Gov’t has to try new approaches in restructuring sugar industry

Dear Editor,

Among the many issues confronting the Guyana Government, few are more pressing than the need to resolve the future of the Guyana Sugar Corporation (GuySuCo). Resolution of this matter demands that Government take a fresh look and be prepared to try new approaches that match the challenges facing the sugar industry. Decisions regarding the future of GuySuCo will directly impact the lives of thousands in Berbice and Demerara communities and have implications for fiscal management, agricultural policies countrywide, models of public/private sector partnership and environmental management. Increased revenue from oil can make a big difference by expanding the policy options available to the Government.
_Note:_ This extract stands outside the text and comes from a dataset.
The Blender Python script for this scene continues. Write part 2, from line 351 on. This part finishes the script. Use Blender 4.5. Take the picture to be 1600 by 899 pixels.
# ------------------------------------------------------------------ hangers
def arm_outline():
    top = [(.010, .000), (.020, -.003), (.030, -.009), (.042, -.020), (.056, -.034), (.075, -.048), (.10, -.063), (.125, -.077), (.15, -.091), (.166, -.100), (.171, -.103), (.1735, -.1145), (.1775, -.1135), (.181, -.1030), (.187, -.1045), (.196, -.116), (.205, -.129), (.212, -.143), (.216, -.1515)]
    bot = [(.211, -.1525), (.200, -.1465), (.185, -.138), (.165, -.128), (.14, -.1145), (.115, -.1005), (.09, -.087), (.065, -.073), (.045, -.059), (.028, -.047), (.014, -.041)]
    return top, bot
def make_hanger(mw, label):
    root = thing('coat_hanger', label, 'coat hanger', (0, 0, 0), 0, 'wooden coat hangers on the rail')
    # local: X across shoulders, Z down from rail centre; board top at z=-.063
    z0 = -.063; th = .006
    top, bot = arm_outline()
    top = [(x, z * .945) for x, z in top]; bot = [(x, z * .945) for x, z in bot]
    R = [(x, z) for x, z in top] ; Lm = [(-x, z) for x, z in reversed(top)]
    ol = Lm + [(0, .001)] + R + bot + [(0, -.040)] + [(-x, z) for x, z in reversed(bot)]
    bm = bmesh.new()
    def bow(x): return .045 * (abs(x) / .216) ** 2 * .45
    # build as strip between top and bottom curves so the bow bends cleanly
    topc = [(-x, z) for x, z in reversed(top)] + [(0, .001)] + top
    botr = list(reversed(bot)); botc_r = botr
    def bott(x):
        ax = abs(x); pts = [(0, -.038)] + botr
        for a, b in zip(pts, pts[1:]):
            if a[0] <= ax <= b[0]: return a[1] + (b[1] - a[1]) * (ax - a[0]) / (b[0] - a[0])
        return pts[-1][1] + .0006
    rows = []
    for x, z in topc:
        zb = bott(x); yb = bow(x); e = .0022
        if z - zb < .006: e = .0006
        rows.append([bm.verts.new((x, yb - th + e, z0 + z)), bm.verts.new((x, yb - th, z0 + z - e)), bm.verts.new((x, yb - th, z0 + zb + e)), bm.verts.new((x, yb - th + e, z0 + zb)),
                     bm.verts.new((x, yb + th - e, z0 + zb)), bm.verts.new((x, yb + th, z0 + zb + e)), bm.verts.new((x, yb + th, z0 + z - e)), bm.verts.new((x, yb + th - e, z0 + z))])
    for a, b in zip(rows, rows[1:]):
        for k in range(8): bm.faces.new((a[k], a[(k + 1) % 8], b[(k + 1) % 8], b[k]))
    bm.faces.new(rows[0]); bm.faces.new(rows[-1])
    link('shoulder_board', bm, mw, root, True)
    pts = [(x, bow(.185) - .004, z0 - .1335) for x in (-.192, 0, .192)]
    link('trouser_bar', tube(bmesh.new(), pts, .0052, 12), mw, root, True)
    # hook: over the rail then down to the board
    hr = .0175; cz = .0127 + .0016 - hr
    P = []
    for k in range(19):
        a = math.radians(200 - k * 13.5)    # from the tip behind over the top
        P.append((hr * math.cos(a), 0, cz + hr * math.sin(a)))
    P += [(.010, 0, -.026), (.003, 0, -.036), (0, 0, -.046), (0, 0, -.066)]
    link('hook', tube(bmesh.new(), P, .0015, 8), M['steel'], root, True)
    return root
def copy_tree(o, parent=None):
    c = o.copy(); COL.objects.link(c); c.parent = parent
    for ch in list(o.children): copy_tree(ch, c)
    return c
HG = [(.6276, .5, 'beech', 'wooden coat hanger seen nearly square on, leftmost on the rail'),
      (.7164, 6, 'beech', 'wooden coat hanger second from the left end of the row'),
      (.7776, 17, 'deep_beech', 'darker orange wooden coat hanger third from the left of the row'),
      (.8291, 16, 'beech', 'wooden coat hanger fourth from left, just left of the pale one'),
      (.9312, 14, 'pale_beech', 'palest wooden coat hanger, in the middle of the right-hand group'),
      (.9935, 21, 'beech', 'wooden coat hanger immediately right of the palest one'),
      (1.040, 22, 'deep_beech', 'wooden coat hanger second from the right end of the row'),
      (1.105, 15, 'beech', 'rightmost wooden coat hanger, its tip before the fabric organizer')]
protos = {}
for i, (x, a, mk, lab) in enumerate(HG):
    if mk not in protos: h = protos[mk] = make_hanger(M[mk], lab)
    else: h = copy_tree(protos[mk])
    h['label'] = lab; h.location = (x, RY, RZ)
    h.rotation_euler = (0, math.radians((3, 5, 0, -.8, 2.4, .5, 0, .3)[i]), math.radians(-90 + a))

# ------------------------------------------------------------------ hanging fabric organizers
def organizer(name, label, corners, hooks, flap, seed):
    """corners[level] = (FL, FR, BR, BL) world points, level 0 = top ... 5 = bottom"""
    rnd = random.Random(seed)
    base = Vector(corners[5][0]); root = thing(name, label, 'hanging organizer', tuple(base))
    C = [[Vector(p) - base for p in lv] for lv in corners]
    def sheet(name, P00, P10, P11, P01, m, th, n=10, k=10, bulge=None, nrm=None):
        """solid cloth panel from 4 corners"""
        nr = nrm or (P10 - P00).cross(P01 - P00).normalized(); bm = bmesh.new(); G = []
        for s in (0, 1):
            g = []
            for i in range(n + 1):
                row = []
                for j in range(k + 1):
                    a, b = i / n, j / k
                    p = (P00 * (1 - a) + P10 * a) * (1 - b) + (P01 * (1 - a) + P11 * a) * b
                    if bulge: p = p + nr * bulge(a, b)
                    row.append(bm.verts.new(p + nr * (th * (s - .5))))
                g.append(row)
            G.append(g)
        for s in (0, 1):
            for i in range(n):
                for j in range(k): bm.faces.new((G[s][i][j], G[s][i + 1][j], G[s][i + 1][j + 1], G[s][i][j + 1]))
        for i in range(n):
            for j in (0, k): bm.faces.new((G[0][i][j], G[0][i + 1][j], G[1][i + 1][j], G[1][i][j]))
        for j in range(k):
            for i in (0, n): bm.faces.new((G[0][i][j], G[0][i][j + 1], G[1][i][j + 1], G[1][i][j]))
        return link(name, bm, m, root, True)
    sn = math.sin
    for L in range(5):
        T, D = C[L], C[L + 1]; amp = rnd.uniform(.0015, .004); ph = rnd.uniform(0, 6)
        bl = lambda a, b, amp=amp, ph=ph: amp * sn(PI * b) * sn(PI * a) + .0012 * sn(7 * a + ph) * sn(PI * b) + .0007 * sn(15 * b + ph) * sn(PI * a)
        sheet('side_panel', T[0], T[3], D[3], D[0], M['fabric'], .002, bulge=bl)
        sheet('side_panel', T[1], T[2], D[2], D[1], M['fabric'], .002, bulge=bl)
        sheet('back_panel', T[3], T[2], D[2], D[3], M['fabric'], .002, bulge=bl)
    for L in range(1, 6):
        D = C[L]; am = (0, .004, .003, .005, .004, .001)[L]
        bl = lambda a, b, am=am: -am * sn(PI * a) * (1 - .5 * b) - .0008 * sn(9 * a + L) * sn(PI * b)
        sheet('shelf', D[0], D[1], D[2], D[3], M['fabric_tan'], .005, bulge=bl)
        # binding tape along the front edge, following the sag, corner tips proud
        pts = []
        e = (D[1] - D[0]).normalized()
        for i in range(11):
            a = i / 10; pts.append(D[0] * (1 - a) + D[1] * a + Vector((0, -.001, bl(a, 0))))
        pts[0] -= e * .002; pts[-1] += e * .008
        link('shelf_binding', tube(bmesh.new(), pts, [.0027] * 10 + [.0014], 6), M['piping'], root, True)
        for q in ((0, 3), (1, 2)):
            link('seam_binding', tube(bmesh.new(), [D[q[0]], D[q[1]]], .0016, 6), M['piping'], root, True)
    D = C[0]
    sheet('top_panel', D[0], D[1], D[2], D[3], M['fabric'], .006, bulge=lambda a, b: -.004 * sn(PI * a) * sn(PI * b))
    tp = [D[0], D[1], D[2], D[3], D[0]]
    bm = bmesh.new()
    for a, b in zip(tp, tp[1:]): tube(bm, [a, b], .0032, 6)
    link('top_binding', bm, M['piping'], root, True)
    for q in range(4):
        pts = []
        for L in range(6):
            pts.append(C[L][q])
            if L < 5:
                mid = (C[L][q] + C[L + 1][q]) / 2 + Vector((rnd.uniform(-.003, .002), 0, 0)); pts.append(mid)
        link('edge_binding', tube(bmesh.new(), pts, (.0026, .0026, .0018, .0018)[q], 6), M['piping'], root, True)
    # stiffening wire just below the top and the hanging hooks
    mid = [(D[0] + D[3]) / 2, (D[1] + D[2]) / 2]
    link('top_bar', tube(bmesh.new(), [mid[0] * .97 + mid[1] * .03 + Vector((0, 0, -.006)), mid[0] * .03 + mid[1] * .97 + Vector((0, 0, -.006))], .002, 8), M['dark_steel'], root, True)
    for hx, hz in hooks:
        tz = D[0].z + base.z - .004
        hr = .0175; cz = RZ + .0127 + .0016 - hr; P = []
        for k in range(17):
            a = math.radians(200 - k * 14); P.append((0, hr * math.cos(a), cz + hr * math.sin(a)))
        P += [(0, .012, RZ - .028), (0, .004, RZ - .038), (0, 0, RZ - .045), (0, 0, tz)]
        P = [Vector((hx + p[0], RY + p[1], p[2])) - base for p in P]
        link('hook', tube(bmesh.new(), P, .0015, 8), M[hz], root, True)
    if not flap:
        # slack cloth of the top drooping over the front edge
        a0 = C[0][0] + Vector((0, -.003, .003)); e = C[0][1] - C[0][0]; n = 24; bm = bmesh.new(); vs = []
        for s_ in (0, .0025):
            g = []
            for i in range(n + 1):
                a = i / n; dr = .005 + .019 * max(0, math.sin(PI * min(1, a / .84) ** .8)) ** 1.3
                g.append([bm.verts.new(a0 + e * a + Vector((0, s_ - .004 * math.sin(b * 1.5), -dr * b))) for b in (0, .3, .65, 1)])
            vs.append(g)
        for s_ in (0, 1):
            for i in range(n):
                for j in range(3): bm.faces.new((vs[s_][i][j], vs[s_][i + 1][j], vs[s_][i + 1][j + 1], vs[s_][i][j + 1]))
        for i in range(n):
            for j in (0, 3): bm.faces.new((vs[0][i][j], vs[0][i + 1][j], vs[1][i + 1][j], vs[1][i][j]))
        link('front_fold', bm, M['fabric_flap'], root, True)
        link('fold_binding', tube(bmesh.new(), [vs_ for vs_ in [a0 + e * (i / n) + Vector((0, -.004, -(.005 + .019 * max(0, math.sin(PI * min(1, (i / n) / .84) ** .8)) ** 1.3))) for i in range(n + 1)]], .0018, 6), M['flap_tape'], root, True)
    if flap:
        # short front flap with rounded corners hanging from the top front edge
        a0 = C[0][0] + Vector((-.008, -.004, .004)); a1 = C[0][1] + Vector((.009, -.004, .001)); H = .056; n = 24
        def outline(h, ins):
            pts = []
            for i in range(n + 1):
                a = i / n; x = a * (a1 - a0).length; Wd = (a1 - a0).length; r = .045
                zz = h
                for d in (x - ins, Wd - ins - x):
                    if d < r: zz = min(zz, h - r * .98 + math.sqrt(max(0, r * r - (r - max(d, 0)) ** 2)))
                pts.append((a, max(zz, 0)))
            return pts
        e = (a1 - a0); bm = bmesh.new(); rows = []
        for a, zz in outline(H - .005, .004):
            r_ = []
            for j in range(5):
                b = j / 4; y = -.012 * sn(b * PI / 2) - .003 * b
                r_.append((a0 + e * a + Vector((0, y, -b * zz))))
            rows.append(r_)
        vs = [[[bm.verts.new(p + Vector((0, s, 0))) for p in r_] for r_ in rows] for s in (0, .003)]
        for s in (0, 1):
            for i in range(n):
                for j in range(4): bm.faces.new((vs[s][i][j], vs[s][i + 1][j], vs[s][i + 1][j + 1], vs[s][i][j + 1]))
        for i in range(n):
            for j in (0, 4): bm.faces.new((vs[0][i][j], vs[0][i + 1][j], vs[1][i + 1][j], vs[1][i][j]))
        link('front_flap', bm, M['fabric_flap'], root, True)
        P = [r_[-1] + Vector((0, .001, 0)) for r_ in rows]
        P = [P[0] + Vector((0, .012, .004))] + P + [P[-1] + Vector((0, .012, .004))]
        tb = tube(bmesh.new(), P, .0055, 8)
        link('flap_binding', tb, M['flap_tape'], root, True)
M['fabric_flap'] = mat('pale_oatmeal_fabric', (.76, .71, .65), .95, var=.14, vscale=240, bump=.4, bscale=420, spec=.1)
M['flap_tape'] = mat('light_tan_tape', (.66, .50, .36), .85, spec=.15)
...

The position of GuySuCo at this time (based on available data) is one of declining output and efficiencies. Sugar production declined from 331 thousand metric tons in 2002 to 184 thousand in 2016.  Falling production has drastically slashed revenue resulting in annual losses that reached $17 billion (US$85 million) in 2014. By all indications, these losses have continued to escalate and are now much higher than the 2014 level. Declining output has been accompanied by continuous losses and escalating debt, resulting in large injections from the Government being constantly required to keep operating. Maintenance and investment have been under-resourced, contributing to declining efficiency and performance. The situation is clearly unsustainable. It calls for resolution, and soon.

Public attention at this time is focused on the question of reopening the estates that the previous Govern-ment closed. The new Government has committed to reopening three of the four sugar estates that were closed, Skeldon, Rose Hall and Enmore. It has decided that Wales cannot be saved. What is at stake are the broader questions of whether the Government will 1) continue to prop up the sugar industry with public funds, 2) privatize (assuming that interested investors on acceptable terms can be found), or 3) embark on a process toward the eventual closure of the industry altogether.

The Commission of Inquiry appointed in 2015 to investigate the industry recommended privatization. Bharrat Jagdeo, then Leader of the Opposition, is reported in 2016 to have rejected the idea of privatization as potentially a strategic mistake, arguing that not only does the industry sustain thousands of families through employment, but it also provides drainage and irrigation for East Coast, Demerara. Privatizing the industry would, he argued, jeopardize the continued provision of employment and critical services. This is a flawed argument because to the extent that the Government has to keep bailing GuySuCo out financially, it is the Government, and not GuySuCo, that is standing the cost of the drainage and irrigation and other services. Transferring these costs from GuySuCo’s balance sheet to the Government accounts where they belong could possibly make a significant difference to the company’s profitability.

I am no sugar expert, but my instincts tell me that after hundreds of years producing sugar, the future of GuySuCo is not to be taken lightly. It would appear to me that the highly diversified range of products from sugar production, among them raw and packaged sugar, rum, ethanol, energy, and molasses, must surely offer viable options worth exploring. Why, there may even be opportunities as a tourist attraction with organized tours of sugar and rum factories one day when we have enough tourists. And strategic rationalization of the number of factories for scale of production and efficiency has to be a part of any plan going forward. Maximizing employment and the economic prospects of communities need not mean reopening all of the closed estates.

But there is also a wider context for consideration of the future of sugar in Guyana. With GuySuCo being the largest landowner and agricultural enterprise in the country, the decisions must be consistent with the goal of sustainable agriculture, in income, quality-of-life and environmental terms. Decisions must observe the need to preserve the land and take account of environmental impacts while generating livelihoods. Diversification is a buzz word these days that is more easily said than done, but this is an inescapable element of a sustainable agriculture strategy.

Restructuring the sugar industry is a massive undertaking given the way it is embedded in Guyanese history and society. Even though an objective is to achieve efficiencies and viability, it is inevitable that transitioning to a different model will bring increased short-term costs for long-term gain. This is one example where increased revenues from the oil industry can help to lay the basis for a more diversified economy.